Dataset content:

####

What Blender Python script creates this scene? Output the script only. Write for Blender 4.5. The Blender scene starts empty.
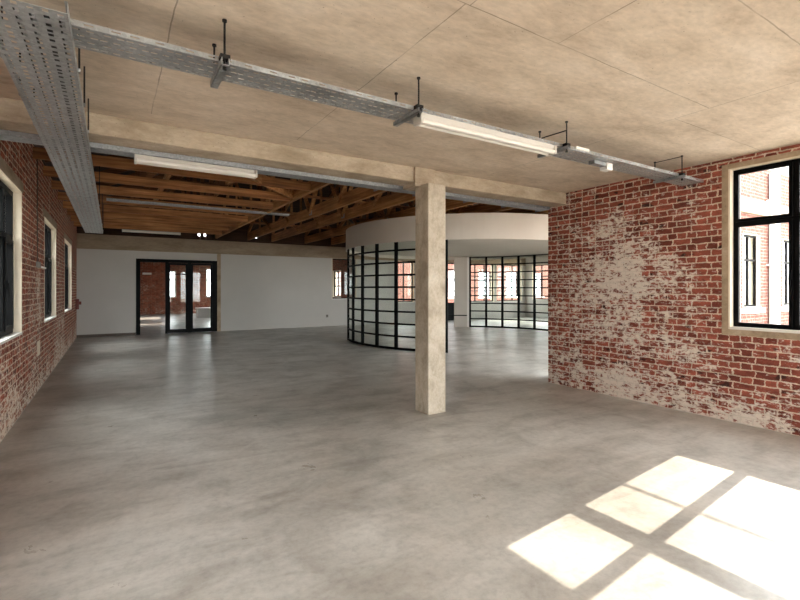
import bpy, bmesh, math, random
from mathutils import Vector, Matrix
random.seed(7)
S = bpy.context.scene
COL = S.collection
R = math.radians

# ------------------------------------------------------------------ helpers
def tag(o, label=None, cat=None, group=None, kind=None):
    if label: o['label'] = label
    if cat: o['category'] = cat
    if group: o['group'] = group
    if kind: o['kind'] = kind
    return o

def empty(name, loc, label=None, cat=None, group=None, kind=None):
    o = bpy.data.objects.new(name, None)
    COL.objects.link(o)
    o.location = loc
    o.empty_display_size = .1
    return tag(o, label, cat, group, kind)

def wloc(o):
    v = Vector((0, 0, 0))
    while o is not None:
        v = v + o.location
        o = o.parent
    return v

class MB:
    def __init__(self): self.bm = bmesh.new()
    def quad(self, *pts):
        self.bm.faces.new([self.bm.verts.new(p) for p in pts]); return self
    def hexa(self, b, t):
        vb = [self.bm.verts.new(p) for p in b]; vt = [self.bm.verts.new(p) for p in t]
        n = len(vb)
        self.bm.faces.new(vb[::-1]); self.bm.faces.new(vt)
        for i in range(n):
            self.bm.faces.new((vb[i], vb[(i+1) % n], vt[(i+1) % n], vt[i]))
        return self
    def box(self, x0, x1, y0, y1, z0, z1):
        return self.hexa([(x0,y0,z0),(x1,y0,z0),(x1,y1,z0),(x0,y1,z0)],
                         [(x0,y0,z1),(x1,y0,z1),(x1,y1,z1),(x0,y1,z1)])
    def bar(self, p, q, w, h, up=(0,0,1)):
        p, q = Vector(p), Vector(q); d = (q-p).normalized()
        u = Vector(up)
        if abs(d.dot(u)) > .99: u = Vector((1,0,0))
        s = d.cross(u).normalized()*(w/2); u = s.cross(d).normalized()*(h/2)
        return self.hexa([p-s-u, p+s-u, p+s+u, p-s+u], [q-s-u, q+s-u, q+s+u, q-s+u])
    def cyl(self, p, q, r, n=10, r2=None):
        p, q = Vector(p), Vector(q); d = (q-p).normalized(); r2 = r if r2 is None else r2
        u = Vector((0,0,1)) if abs(d.z) < .9 else Vector((1,0,0))
        s = d.cross(u).normalized(); u = s.cross(d)
        c = [(math.cos(2*math.pi*i/n), math.sin(2*math.pi*i/n)) for i in range(n)]
        return self.hexa([p+s*a*r+u*b*r for a, b in c], [q+s*a*r2+u*b*r2 for a, b in c])
    def arc(self, cx, cy, r0, r1, z0, z1, a0, a1, n):
        """solid annular wall from angle a0 to a1 (degrees)"""
        vs = []
        for i in range(n+1):
            a = R(a0+(a1-a0)*i/n); c, s = math.cos(a), math.sin(a)
            vs.append([self.bm.verts.new((cx+r*c, cy+r*s, z)) for r, z in ((r0,z0),(r1,z0),(r1,z1),(r0,z1))])
        closed = abs(abs(a1-a0)-360) < 1e-6
        for i in range(n):
            A, B = vs[i], vs[i+1]
            for k in range(4):
                self.bm.faces.new((A[k], A[(k+1) % 4], B[(k+1) % 4], B[k]))
        if not closed:
            self.bm.faces.new(vs[0][::-1]); self.bm.faces.new(vs[-1])
        return self
    def build(self, name, mat, parent=None, bevel=0, solid=0, smooth=False, doubles=False):
        if doubles: bmesh.ops.remove_doubles(self.bm, verts=self.bm.verts, dist=1e-5)
        bmesh.ops.recalc_face_normals(self.bm, faces=self.bm.faces)
        off = wloc(parent) if parent is not None else Vector((0,0,0))
        if off.length: bmesh.ops.translate(self.bm, verts=self.bm.verts, vec=-off)
        me = bpy.data.meshes.new(name); self.bm.to_mesh(me); self.bm.free()
        me.materials.append(mat)
        if smooth:
            for p in me.polygons: p.use_smooth = True
        o = bpy.data.objects.new(name, me); COL.objects.link(o)
        if parent is not None: o.parent = parent
        if bevel:
            m = o.modifiers.new('bevel', 'BEVEL'); m.width = bevel; m.segments = 2; m.limit_method = 'ANGLE'
        if solid:
            m = o.modifiers.new('solid', 'SOLIDIFY'); m.thickness = solid; m.offset = 0
        return o

def struct(name, mb, mat, **k):
    o = mb.build(name, mat, **k); o['kind'] = 'structure'; return o

def wall_mb(axis, p0, p1, u0, u1, z0, z1, holes=()):
    """wall slab between planes p0,p1 (axis 'x': constant X, u = Y; axis 'y': constant Y, u = X) with rectangular holes"""
    us = sorted({u0, u1, *[h[0] for h in holes], *[h[1] for h in holes]}); us = [u for u in us if u0 <= u <= u1]
    zs = sorted({z0, z1, *[h[2] for h in holes], *[h[3] for h in holes]}); zs = [z for z in zs if z0 <= z <= z1]
    nu, nz = len(us)-1, len(zs)-1
    def solid(i, j):
        if not (0 <= i < nu and 0 <= j < nz): return False
        cu, cz = (us[i]+us[i+1])/2, (zs[j]+zs[j+1])/2
        return not any(h[0] < cu < h[1] and h[2] < cz < h[3] for h in holes)
    P = (lambda p, u, z: (p, u, z)) if axis == 'x' else (lambda p, u, z: (u, p, z))
    m = MB()
    for i in range(nu):
        for j in range(nz):
            if not solid(i, j): continue
            a, b, c, d = us[i], us[i+1], zs[j], zs[j+1]
            for p in (p0, p1): m.quad(P(p,a,c), P(p,b,c), P(p,b,d), P(p,a,d))
            if not solid(i-1,j): m.quad(P(p0,a,c), P(p1,a,c), P(p1,a,d), P(p0,a,d))
            if not solid(i+1,j): m.quad(P(p0,b,c), P(p1,b,c), P(p1,b,d), P(p0,b,d))
            if not solid(i,j-1): m.quad(P(p0,a,c), P(p1,a,c), P(p1,b,c), P(p0,b,c))
            if not solid(i,j+1): m.quad(P(p0,a,d), P(p1,a,d), P(p1,b,d), P(p0,b,d))
    return m

# ------------------------------------------------------------------ materials
class NT:
    def __init__(self, name):
        self.m = bpy.data.materials.new(name); self.m.use_nodes = True
        self.t = self.m.node_tree; self.t.nodes.clear()
        self.out = self.n('ShaderNodeOutputMaterial')
        self.b = self.n('ShaderNodeBsdfPrincipled'); self.l(self.b.outputs[0], self.out.inputs[0])
    def n(self, t, **k):
        x = self.t.nodes.new(t)
        for a, v in k.items(): setattr(x, a, v)
        return x
    def l(self, a, b): self.t.links.new(a, b)
    def set(self, **k):
        for a, v in k.items():
            self.b.inputs[{'col':'Base Color','rough':'Roughness','metal':'Metallic','spec':'Specular IOR Level'}[a]].default_value = v
        return self
    def pos(self): return self.n('ShaderNodeNewGeometry').outputs['Position']
    def math(self, op, a, b=None, c=None):
        x = self.n('ShaderNodeMath', operation=op)
        for i, v in enumerate((a, b, c)):
            if v is None: continue
            if isinstance(v, (int, float)): x.inputs[i].default_value = v
            else: self.l(v, x.inputs[i])
        return x.outputs[0]
    def mapping(self, vec, scale=(1,1,1), loc=(0,0,0), rot=(0,0,0)):
        x = self.n('ShaderNodeMapping'); x.inputs['Scale'].default_value = scale
        x.inputs['Location'].default_value = loc; x.inputs['Rotation'].default_value = rot
        self.l(vec, x.inputs[0]); return x.outputs[0]
    def noise(self, vec, scale, detail=4, rough=.55, dist=0.):
        x = self.n('ShaderNodeTexNoise'); x.inputs['Scale'].default_value = scale
        x.inputs['Detail'].default_value = detail; x.inputs['Roughness'].default_value = rough
        x.inputs['Distortion'].default_value = dist
        self.l(vec, x.inputs['Vector']); return x.outputs['Fac'], x.outputs['Color']
    def ramp(self, fac, stops, interp='LINEAR'):
        x = self.n('ShaderNodeValToRGB'); cr = x.color_ramp; cr.interpolation = interp
        while len(cr.elements) < len(stops): cr.elements.new(.5)
        for e, (p, c) in zip(cr.elements, stops):
            e.position = p; e.color = (*c, 1) if isinstance(c, (tuple, list)) else (c, c, c, 1)
        self.l(fac, x.inputs[0]); return x.outputs[0]
    def mix(self, fac, a, b, blend='MIX'):
        x = self.n('ShaderNodeMix', data_type='RGBA', blend_type=blend)
        for i, v in ((0, fac), (6, a), (7, b)):
            if isinstance(v, (int, float)): x.inputs[i].default_value = v
            elif isinstance(v, tuple): x.inputs[i].default_value = (*v, 1)
            else: self.l(v, x.inputs[i])
        return x.outputs[2]
    def col(self, s): self.l(s, self.b.inputs['Base Color'])
    def rough(self, s): self.l(s, self.b.inputs['Roughness'])
    def bump(self, h, strength=.3, dist=.01):
        x = self.n('ShaderNodeBump'); x.inputs['Strength'].default_value = strength; x.inputs['Distance'].default_value = dist
        self.l(h, x.inputs['Height']); self.l(x.outputs[0], self.b.inputs['Normal'])

def srgb(r, g, b):
    f = lambda v: (v/255/12.92) if v/255 <= .04045 else ((v/255+.055)/1.055)**2.4
    return (f(r), f(g), f(b))

def plain(name, col, rough=.5, metal=0., spec=.5, var=.0, vs=8.):
    k = NT(name).set(col=(*col, 1), rough=rough, metal=metal, spec=spec)
    if var:
        f, _ = k.noise(k.pos(), vs, 5)
        k.col(k.ramp(f, [(.3, tuple(c*(1-var) for c in col)), (.7, tuple(min(1, c*(1+var)) for c in col))]))
    return k.m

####

Return exactly what appears from the opening line of the material through the line with "return tag(o, label, cat, group, kind)", apart from the pictures.

Response below:
What Blender Python script creates this scene? Output the script only. Write for Blender 4.5. The Blender scene starts empty.
import bpy, bmesh, math, random
from mathutils import Vector, Matrix
random.seed(7)
S = bpy.context.scene
COL = S.collection
R = math.radians

# ------------------------------------------------------------------ helpers
def tag(o, label=None, cat=None, group=None, kind=None):
    if label: o['label'] = label
    if cat: o['category'] = cat
    if group: o['group'] = group
    if kind: o['kind'] = kind
    return o

def empty(name, loc, label=None, cat=None, group=None, kind=None):
    o = bpy.data.objects.new(name, None)
    COL.objects.link(o)
    o.location = loc
    o.empty_display_size = .1
    return tag(o, label, cat, group, kind)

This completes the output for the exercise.